Hanson’s world is perhaps Oakland of 1984 or so. (I think Anderson dropped lots of hints, but I was too ignorant to grasp them.) In this world black/white tensions are tightly humming and police corruption is a given. Hanson meets many characters in the shadowy night world he patrols. He has no partner because of budget constraints, so his human conversations are pretty much solely with the denizens of the tough, poor sections of black Oakland. He tries to see past their crimes, complaints, and complicity, and instead sees the individual struggles and honors that. Plus, he really doesn’t like to do paperwork. (Although his one accolade from his hostile superiors is that he writes a good report.) He is the master of disarming ignitable situations by himself. He quiets drunk bar customers and a crowd of screaming people with equal finesse.

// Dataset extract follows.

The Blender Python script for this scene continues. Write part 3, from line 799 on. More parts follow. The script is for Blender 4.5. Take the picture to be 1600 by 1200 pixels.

Throughout a large part of the book, a large black rabbit, first met in the grounds of a Buddhist temple, sporadically hops through scenes, sometimes as inspiration, sometimes as savior. It’s all part of Anderson’s quirky world view, and it’s a balance against the venality he also describes.

Here is Anderson describing Hanson’s “bravery” and indifference:

But he wasn’t brave, or even crazy, he just wasn’t afraid, only angry sometimes. He was supposed to have died over there in the war. He worried sometimes that he might fuck up, get somebody else killed, do something careless and look stupid when he died. He didn’t want that, and, of course, he hoped it wouldn’t hurt too much or take too long when it happened. It was that simple, and he kept it a secret.
Look for Anderson's scene in which the green sun of the title appears. It's a captivating piece of writing.

Periodically, Anderson tells us Hanson is sleeping. Then a scene follows that might be his dream/nightmare, or it might be what is continuing on in his world without him. Whichever, it has the feel of a dreamlike grim fairy tale. Anderson’s art is combining realism and dream into a book that is entertaining and fine. The short takes on Hanson’s call-outs are illuminative and humbling.

MBTB star!


  1. It's the Mormon temple in Oakland, isn' it? Quite the opposite of Buddhist.

  2. Hmm. Could be. I don't have the book anymore, so I can't check it. Would the meaning of the rabbit change?

  3. Apologies for my slipshod temple reference. It IS a Mormon temple!